> **WHAT YOU SHOULD DO**
Transcribe the listing word for word.

> **MATERIAL**

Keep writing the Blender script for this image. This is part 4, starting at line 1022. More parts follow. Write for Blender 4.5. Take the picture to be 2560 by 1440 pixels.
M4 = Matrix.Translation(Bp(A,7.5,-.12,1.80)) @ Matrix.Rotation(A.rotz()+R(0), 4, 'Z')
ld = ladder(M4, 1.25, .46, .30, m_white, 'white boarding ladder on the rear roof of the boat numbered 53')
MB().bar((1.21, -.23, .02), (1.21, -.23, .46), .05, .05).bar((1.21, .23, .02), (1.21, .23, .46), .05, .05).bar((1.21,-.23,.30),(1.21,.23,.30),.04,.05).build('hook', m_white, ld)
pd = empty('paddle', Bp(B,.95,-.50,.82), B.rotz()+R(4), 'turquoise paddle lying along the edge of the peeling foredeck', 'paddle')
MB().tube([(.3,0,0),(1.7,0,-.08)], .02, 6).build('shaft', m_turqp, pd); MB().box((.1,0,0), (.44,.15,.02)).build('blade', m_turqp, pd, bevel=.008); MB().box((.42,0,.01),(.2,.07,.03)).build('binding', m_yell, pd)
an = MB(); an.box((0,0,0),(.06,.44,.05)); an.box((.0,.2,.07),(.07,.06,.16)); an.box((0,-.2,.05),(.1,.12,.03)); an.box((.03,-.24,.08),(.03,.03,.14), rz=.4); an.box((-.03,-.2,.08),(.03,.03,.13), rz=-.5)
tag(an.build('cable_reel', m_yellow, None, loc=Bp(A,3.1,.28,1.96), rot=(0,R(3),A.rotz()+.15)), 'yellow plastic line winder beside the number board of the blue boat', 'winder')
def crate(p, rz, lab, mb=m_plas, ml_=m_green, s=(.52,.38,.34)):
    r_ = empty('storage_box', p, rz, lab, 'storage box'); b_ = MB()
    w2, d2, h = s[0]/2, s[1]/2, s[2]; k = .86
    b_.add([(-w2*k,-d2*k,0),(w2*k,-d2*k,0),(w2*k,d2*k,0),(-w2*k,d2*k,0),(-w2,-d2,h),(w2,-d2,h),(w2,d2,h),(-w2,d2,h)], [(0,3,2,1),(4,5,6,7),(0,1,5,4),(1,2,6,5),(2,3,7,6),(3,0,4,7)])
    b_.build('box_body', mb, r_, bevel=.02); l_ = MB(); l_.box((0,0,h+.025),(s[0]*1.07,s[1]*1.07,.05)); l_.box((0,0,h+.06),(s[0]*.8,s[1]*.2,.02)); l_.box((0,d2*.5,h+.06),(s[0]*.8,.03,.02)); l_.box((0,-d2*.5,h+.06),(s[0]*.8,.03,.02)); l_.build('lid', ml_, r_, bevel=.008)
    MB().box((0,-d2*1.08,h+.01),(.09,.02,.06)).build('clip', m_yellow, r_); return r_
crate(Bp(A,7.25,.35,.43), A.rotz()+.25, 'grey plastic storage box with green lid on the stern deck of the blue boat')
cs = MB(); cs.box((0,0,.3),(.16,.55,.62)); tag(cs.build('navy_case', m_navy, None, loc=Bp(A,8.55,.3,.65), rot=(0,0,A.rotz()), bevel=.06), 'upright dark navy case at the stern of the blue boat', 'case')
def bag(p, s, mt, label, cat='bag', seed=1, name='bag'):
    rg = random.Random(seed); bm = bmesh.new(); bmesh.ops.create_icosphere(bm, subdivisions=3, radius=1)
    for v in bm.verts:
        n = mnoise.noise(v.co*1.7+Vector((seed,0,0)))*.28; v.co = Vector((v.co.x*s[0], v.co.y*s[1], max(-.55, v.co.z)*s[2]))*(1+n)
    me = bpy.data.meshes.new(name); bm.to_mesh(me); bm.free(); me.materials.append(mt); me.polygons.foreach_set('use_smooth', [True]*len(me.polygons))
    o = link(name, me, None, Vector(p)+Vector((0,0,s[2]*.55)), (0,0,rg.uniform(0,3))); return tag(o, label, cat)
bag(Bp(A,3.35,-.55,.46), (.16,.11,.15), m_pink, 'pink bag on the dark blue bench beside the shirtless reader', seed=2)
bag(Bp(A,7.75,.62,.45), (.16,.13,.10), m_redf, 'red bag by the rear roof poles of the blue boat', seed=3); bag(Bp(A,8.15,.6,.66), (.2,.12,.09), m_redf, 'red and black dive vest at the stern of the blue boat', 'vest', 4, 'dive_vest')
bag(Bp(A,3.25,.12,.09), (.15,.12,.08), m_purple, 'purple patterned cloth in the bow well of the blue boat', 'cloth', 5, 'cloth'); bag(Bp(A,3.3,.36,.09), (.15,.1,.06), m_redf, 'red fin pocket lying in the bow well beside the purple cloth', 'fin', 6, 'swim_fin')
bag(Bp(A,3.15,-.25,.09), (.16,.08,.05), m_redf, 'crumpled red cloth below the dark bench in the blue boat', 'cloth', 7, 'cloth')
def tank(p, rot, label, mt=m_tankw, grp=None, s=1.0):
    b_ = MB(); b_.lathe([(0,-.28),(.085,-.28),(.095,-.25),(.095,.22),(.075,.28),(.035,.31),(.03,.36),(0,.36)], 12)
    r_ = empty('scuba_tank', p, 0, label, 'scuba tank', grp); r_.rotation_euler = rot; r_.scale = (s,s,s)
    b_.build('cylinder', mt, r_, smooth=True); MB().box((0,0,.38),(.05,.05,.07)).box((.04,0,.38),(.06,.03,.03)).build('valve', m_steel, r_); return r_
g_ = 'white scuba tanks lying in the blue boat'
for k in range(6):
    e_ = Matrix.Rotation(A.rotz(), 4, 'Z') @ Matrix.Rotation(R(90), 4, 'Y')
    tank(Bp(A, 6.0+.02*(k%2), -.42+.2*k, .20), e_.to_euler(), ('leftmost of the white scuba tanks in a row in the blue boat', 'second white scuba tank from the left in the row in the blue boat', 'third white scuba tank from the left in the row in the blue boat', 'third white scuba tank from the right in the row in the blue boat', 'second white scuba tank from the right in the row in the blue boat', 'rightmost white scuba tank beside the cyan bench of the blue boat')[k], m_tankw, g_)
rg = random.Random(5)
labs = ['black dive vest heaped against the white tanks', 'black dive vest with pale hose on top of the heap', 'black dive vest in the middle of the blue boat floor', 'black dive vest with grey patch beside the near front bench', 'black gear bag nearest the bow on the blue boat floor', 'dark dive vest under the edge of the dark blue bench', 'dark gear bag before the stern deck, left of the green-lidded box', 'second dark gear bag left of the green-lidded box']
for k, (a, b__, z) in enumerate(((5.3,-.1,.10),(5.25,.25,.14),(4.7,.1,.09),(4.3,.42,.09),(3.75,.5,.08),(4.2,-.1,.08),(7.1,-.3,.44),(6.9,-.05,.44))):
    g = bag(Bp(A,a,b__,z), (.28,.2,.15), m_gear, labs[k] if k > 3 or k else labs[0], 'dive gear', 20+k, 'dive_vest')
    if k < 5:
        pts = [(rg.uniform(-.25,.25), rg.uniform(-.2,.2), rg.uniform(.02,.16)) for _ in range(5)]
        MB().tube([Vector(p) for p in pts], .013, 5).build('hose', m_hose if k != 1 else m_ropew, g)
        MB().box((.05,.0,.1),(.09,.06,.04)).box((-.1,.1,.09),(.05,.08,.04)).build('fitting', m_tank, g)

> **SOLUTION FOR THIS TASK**
Keep writing the Blender script for this image. This is part 4, starting at line 1022. More parts follow. Write for Blender 4.5. Take the picture to be 2560 by 1440 pixels.
M4 = Matrix.Translation(Bp(A,7.5,-.12,1.80)) @ Matrix.Rotation(A.rotz()+R(0), 4, 'Z')
ld = ladder(M4, 1.25, .46, .30, m_white, 'white boarding ladder on the rear roof of the boat numbered 53')
MB().bar((1.21, -.23, .02), (1.21, -.23, .46), .05, .05).bar((1.21, .23, .02), (1.21, .23, .46), .05, .05).bar((1.21,-.23,.30),(1.21,.23,.30),.04,.05).build('hook', m_white, ld)
pd = empty('paddle', Bp(B,.95,-.50,.82), B.rotz()+R(4), 'turquoise paddle lying along the edge of the peeling foredeck', 'paddle')
MB().tube([(.3,0,0),(1.7,0,-.08)], .02, 6).build('shaft', m_turqp, pd); MB().box((.1,0,0), (.44,.15,.02)).build('blade', m_turqp, pd, bevel=.008); MB().box((.42,0,.01),(.2,.07,.03)).build('binding', m_yell, pd)
an = MB(); an.box((0,0,0),(.06,.44,.05)); an.box((.0,.2,.07),(.07,.06,.16)); an.box((0,-.2,.05),(.1,.12,.03)); an.box((.03,-.24,.08),(.03,.03,.14), rz=.4); an.box((-.03,-.2,.08),(.03,.03,.13), rz=-.5)
tag(an.build('cable_reel', m_yellow, None, loc=Bp(A,3.1,.28,1.96), rot=(0,R(3),A.rotz()+.15)), 'yellow plastic line winder beside the number board of the blue boat', 'winder')
def crate(p, rz, lab, mb=m_plas, ml_=m_green, s=(.52,.38,.34)):
    r_ = empty('storage_box', p, rz, lab, 'storage box'); b_ = MB()
    w2, d2, h = s[0]/2, s[1]/2, s[2]; k = .86
    b_.add([(-w2*k,-d2*k,0),(w2*k,-d2*k,0),(w2*k,d2*k,0),(-w2*k,d2*k,0),(-w2,-d2,h),(w2,-d2,h),(w2,d2,h),(-w2,d2,h)], [(0,3,2,1),(4,5,6,7),(0,1,5,4),(1,2,6,5),(2,3,7,6),(3,0,4,7)])
    b_.build('box_body', mb, r_, bevel=.02); l_ = MB(); l_.box((0,0,h+.025),(s[0]*1.07,s[1]*1.07,.05)); l_.box((0,0,h+.06),(s[0]*.8,s[1]*.2,.02)); l_.box((0,d2*.5,h+.06),(s[0]*.8,.03,.02)); l_.box((0,-d2*.5,h+.06),(s[0]*.8,.03,.02)); l_.build('lid', ml_, r_, bevel=.008)
    MB().box((0,-d2*1.08,h+.01),(.09,.02,.06)).build('clip', m_yellow, r_); return r_
crate(Bp(A,7.25,.35,.43), A.rotz()+.25, 'grey plastic storage box with green lid on the stern deck of the blue boat')
cs = MB(); cs.box((0,0,.3),(.16,.55,.62)); tag(cs.build('navy_case', m_navy, None, loc=Bp(A,8.55,.3,.65), rot=(0,0,A.rotz()), bevel=.06), 'upright dark navy case at the stern of the blue boat', 'case')
def bag(p, s, mt, label, cat='bag', seed=1, name='bag'):
    rg = random.Random(seed); bm = bmesh.new(); bmesh.ops.create_icosphere(bm, subdivisions=3, radius=1)
    for v in bm.verts:
        n = mnoise.noise(v.co*1.7+Vector((seed,0,0)))*.28; v.co = Vector((v.co.x*s[0], v.co.y*s[1], max(-.55, v.co.z)*s[2]))*(1+n)
    me = bpy.data.meshes.new(name); bm.to_mesh(me); bm.free(); me.materials.append(mt); me.polygons.foreach_set('use_smooth', [True]*len(me.polygons))
    o = link(name, me, None, Vector(p)+Vector((0,0,s[2]*.55)), (0,0,rg.uniform(0,3))); return tag(o, label, cat)
bag(Bp(A,3.35,-.55,.46), (.16,.11,.15), m_pink, 'pink bag on the dark blue bench beside the shirtless reader', seed=2)
bag(Bp(A,7.75,.62,.45), (.16,.13,.10), m_redf, 'red bag by the rear roof poles of the blue boat', seed=3); bag(Bp(A,8.15,.6,.66), (.2,.12,.09), m_redf, 'red and black dive vest at the stern of the blue boat', 'vest', 4, 'dive_vest')
bag(Bp(A,3.25,.12,.09), (.15,.12,.08), m_purple, 'purple patterned cloth in the bow well of the blue boat', 'cloth', 5, 'cloth'); bag(Bp(A,3.3,.36,.09), (.15,.1,.06), m_redf, 'red fin pocket lying in the bow well beside the purple cloth', 'fin', 6, 'swim_fin')
bag(Bp(A,3.15,-.25,.09), (.16,.08,.05), m_redf, 'crumpled red cloth below the dark bench in the blue boat', 'cloth', 7, 'cloth')
def tank(p, rot, label, mt=m_tankw, grp=None, s=1.0):
    b_ = MB(); b_.lathe([(0,-.28),(.085,-.28),(.095,-.25),(.095,.22),(.075,.28),(.035,.31),(.03,.36),(0,.36)], 12)
    r_ = empty('scuba_tank', p, 0, label, 'scuba tank', grp); r_.rotation_euler = rot; r_.scale = (s,s,s)
    b_.build('cylinder', mt, r_, smooth=True); MB().box((0,0,.38),(.05,.05,.07)).box((.04,0,.38),(.06,.03,.03)).build('valve', m_steel, r_); return r_
g_ = 'white scuba tanks lying in the blue boat'
for k in range(6):
    e_ = Matrix.Rotation(A.rotz(), 4, 'Z') @ Matrix.Rotation(R(90), 4, 'Y')
    tank(Bp(A, 6.0+.02*(k%2), -.42+.2*k, .20), e_.to_euler(), ('leftmost of the white scuba tanks in a row in the blue boat', 'second white scuba tank from the left in the row in the blue boat', 'third white scuba tank from the left in the row in the blue boat', 'third white scuba tank from the right in the row in the blue boat', 'second white scuba tank from the right in the row in the blue boat', 'rightmost white scuba tank beside the cyan bench of the blue boat')[k], m_tankw, g_)
rg = random.Random(5)
labs = ['black dive vest heaped against the white tanks', 'black dive vest with pale hose on top of the heap', 'black dive vest in the middle of the blue boat floor', 'black dive vest with grey patch beside the near front bench', 'black gear bag nearest the bow on the blue boat floor', 'dark dive vest under the edge of the dark blue bench', 'dark gear bag before the stern deck, left of the green-lidded box', 'second dark gear bag left of the green-lidded box']
for k, (a, b__, z) in enumerate(((5.3,-.1,.10),(5.25,.25,.14),(4.7,.1,.09),(4.3,.42,.09),(3.75,.5,.08),(4.2,-.1,.08),(7.1,-.3,.44),(6.9,-.05,.44))):
    g = bag(Bp(A,a,b__,z), (.28,.2,.15), m_gear, labs[k] if k > 3 or k else labs[0], 'dive gear', 20+k, 'dive_vest')
    if k < 5:
        pts = [(rg.uniform(-.25,.25), rg.uniform(-.2,.2), rg.uniform(.02,.16)) for _ in range(5)]
        MB().tube([Vector(p) for p in pts], .013, 5).build('hose', m_hose if k != 1 else m_ropew, g)
        MB().box((.05,.0,.1),(.09,.06,.04)).box((-.1,.1,.09),(.05,.08,.04)).build('fitting', m_tank, g)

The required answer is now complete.